— Directions —
Find every line below that contains the word "from" and copy it out.

------------

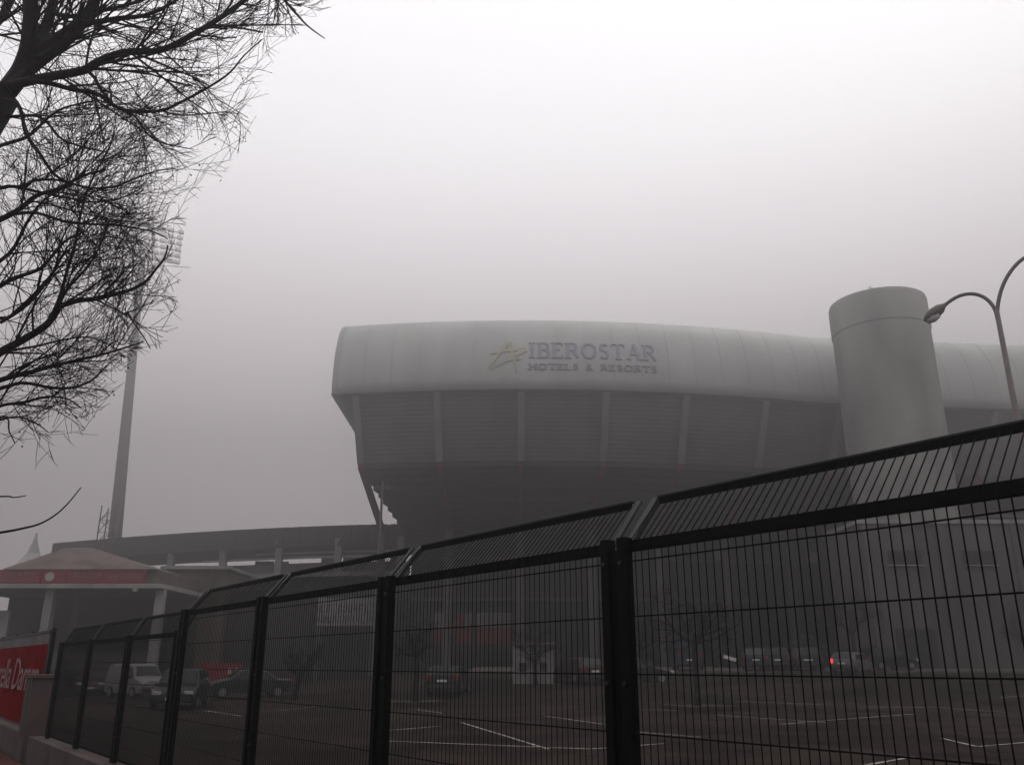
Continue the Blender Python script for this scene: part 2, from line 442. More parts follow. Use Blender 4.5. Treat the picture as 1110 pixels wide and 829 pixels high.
# ribs
ribx = [-14.6, -6.95, .85, 8.7, 16.3, 24.2, 32, 40, 48, 56]
for i, x in enumerate(ribx):
    c = MB()
    for (o1, z1, o2, z2) in [(.2, 23.8, 1.5, 21), (1.5, 21, 2.9, 18)]:
        c.bar(under(x, o1, z1), under(x, o2, z2), .62, .8, up=Vector((0, 1, 0)))
    local(c).build('rib', 'rib', stand, bevel=.03)
    c = MB(); c.bar(under(x, 2.9, 17.75), under(x, 11.0, 12.9), .42, .75)
    local(c).build('raker_beam', 'red', stand)
    p = under(x, 11.0, 13.0); c = MB(); gzz = gz(p.x, p.y)-.3
    c.box((p.x, p.y, (p.z+gzz)/2), (.75, .75, p.z-gzz))
    local(c).build('column', 'concrete_mid', stand, bevel=.05)
# storey ledges and openings of the inner wall
for z, h in ((6.2, .35), (10.2, .3)):
    c = MB()
    xx = [-11.4+1.5*k for k in range(52)]
    for a, b in zip(xx, xx[1:]): c.bar(under(a, WO-.25, z), under(b, WO-.25, z), .5, h)
    local(c).build('ledge', 'concrete_mid', stand)
def wall_panel(name, x0, y0, x1, y1, m, off=.12, frame=None, th=.1):
    # panel on the inner wall covering photo span
    def hit(px, py):
        Y = 80.0
        while Y < 110:
            p = at(px, py, Y); xx = p.x/taper(WO)
            if Y >= plan(xx)+WO-off: return p
            Y += .05
        return p
    a = hit(x0, (y0+y1)/2); b = hit(x1, (y0+y1)/2); zt_ = hit((x0+x1)/2, y0).z; zb_ = hit((x0+x1)/2, y1).z
    d = (b-a); d.z = 0; L = d.length; ang = math.atan2(d.y, d.x)
    c = MB().box(((a.x+b.x)/2, (a.y+b.y)/2, (zt_+zb_)/2), (L, th, zt_-zb_), Matrix.Rotation(ang, 3, 'Z'))
    ob = local(c).build(name, m, stand)
    return ob, a, b, zt_, zb_, ang
for x0, y0, x1, y1 in [(775, 597, 790, 610), (874, 598, 886, 609)]:
    wall_panel('window', x0, y0, x1, y1, 'palewin')
for x0, x1 in ((492, 516), (521, 556), (600, 626), (700, 728)):
    wall_panel('door', x0+2, 703, x1, 719, 'glass', .1)
for x0, x1 in ((600, 630), (690, 720), (735, 765), (800, 840), (850, 890)):
    wall_panel('window', x0, 640, x1, 660, 'glass', .1)
for x0, x1, m_ in ((471, 483, 'darkpale'), (493, 502, 'red'), (503, 512, 'darkpale'), (517, 530, 'darkpale'), (531, 544, 'darkpale'), (545, 555, 'darkpale')):
    wall_panel('cladding_panel', x0, 664, x1, 680, m_, .14)
    wall_panel('cladding_panel', x0, 681, x1, 697, 'red', .14)
# sign on the shell
def sec_at(s_): # arc length from bottom on profile -> (o,z,normal)
    L = 0
    for (o1, z1), (o2, z2) in zip(prof[1:], prof[2:]):
        d = hypot(o2-o1, z2-z1)
        if L+d >= s_:
            f = (s_-L)/d; nx_, nz_ = -(z2-z1)/d, (o2-o1)/d
            return o1+(o2-o1)*f, z1+(z2-z1)*f, nx_, nz_
        L += d
def on_shell(x, s_, off=.06):
    o, z, a, b = sec_at(s_); p = shell_pt(x, o, z); p.y += a*off; p.z += b*off; return p
# serif lettering built from strokes
def stroke_letters(word, x0, x1, s0, h, thick, thin, name, m):
    W = {'I': .45, 'B': .8, 'E': .75, 'R': .85, 'O': 1.0, 'S': .7, 'T': .85, 'A': .95, 'H': .95, 'L': .72, '&': .9, ' ': .5}
    gap = .17; tot = sum(W[c] for c in word)+gap*(len(word)-1); k = (x1-x0)/tot
    mb = MB(); cx = x0
    def seg(p0, p1, w):
        (ax, ay), (bx, by) = p0, p1; n_ = max(1, int(hypot(bx-ax, by-ay)/.6))
        dx, dy = bx-ax, by-ay; L = hypot(dx, dy) or 1; nx_, ny_ = -dy/L*w/2, dx/L*w/2
        for i in range(n_):
            u0, u1 = i/n_, (i+1)/n_
            q = [(ax+dx*u0+nx_, ay+dy*u0+ny_), (ax+dx*u0-nx_, ay+dy*u0-ny_), (ax+dx*u1-nx_, ay+dy*u1-ny_), (ax+dx*u1+nx_, ay+dy*u1+ny_)]
            f_ = [on_shell(x, s0+max(0, y), .10) for x, y in q]; b_ = [on_shell(x, s0+max(0, y), .0) for x, y in q]
            mb.add(f_+b_, [(0, 1, 2, 3), (7, 6, 5, 4), (0, 4, 5, 1), (1, 5, 6, 2), (2, 6, 7, 3), (3, 7, 4, 0)])
    def arc(cx_, cy_, rx, ry, a0, a1, w, n_=10):
        pts = [(cx_+rx*cos(radians(a0+(a1-a0)*i/n_)), cy_+ry*sin(radians(a0+(a1-a0)*i/n_))) for i in range(n_+1)]
        for p, q in zip(pts, pts[1:]): seg(p, q, w)
    for c in word:
        w = W[c]*k; t2 = thick/2; l = cx+t2*1.2; r = cx+w-t2
        def serif(x, y, s_=1.0): seg((x-thick*.95*s_, y), (x+thick*.95*s_, y), thin)
        T = h-thin/2; B = thin/2
        if c == 'I': m_ = cx+w/2; seg((m_, 0), (m_, h), thick); serif(m_, T); serif(m_, B)
        if c in 'BRE L H'.replace(' ', ''): seg((l, 0), (l, h), thick); serif(l, T); serif(l, B)
        if c == 'B':
            seg((l, T), (l+w*.4, T), thin); seg((l, h*.52), (l+w*.45, h*.52), thin); seg((l, B), (l+w*.42, B), thin)
            arc(l+w*.36, h*.75, w*.3, h*.23, -90, 90, thick*.8); arc(l+w*.38, h*.27, w*.36, h*.25, -90, 90, thick*.85)
        if c == 'R':
            seg((l, T), (l+w*.35, T), thin); seg((l, h*.5), (l+w*.4, h*.5), thin); arc(l+w*.33, h*.74, w*.3, h*.24, -90, 90, thick*.8)
            seg((l+w*.35, h*.5), (r+thick*.2, B), thick*.8)
        if c == 'E':
            seg((l, T), (r, T), thin); seg((l, B), (r, B), thin); seg((l, h*.52), (r-w*.2, h*.52), thin)
            seg((r, T), (r, h*.82), thin); seg((r, B), (r, h*.2), thin)
        if c == 'L': seg((l, B), (r, B), thin); seg((r, B), (r, h*.25), thin)
        if c == 'H': seg((r, 0), (r, h), thick); serif(r, T); serif(r, B); seg((l, h*.5), (r, h*.5), thin)
        if c == 'T': m_ = cx+w/2; seg((m_, 0), (m_, h), thick); serif(m_, B); seg((cx, T), (cx+w, T), thin); seg((cx, T), (cx, h*.8), thin); seg((cx+w, T), (cx+w, h*.8), thin)
        if c == 'A': m_ = cx+w*.5; seg((cx+w*.08, 0), (m_, h), thin*1.3); seg((m_, h), (cx+w*.9, 0), thick); seg((cx+w*.25, h*.35), (cx+w*.75, h*.35), thin); serif(cx+w*.1, B, .7); serif(cx+w*.9, B, .8)
        if c == 'O': arc(cx+w/2, h/2, w*.43, h*.47, 0, 360, thick*.8, 20)
        if c == 'S': arc(cx+w/2, h*.74, w*.32, h*.23, 30, 250, thick*.75, 10); arc(cx+w/2, h*.27, w*.34, h*.24, 90, -150, thick*.8, 10)
        if c == '&': arc(cx+w*.42, h*.74, w*.22, h*.22, 0, 360, thick*.6, 12); arc(cx+w*.4, h*.28, w*.33, h*.27, 60, 330, thick*.7, 10); seg((cx+w*.3, h*.6), (cx+w*.95, B), thick*.7)
        if mb.v: local(mb).build('letter', m, stand)
        mb = MB()
        cx += w+gap*k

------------

— Solution to the exercise —
Continue the Blender Python script for this scene: part 2, from line 442. More parts follow. Use Blender 4.5. Treat the picture as 1110 pixels wide and 829 pixels high.
def sec_at(s_): # arc length from bottom on profile -> (o,z,normal)
# serif lettering built from strokes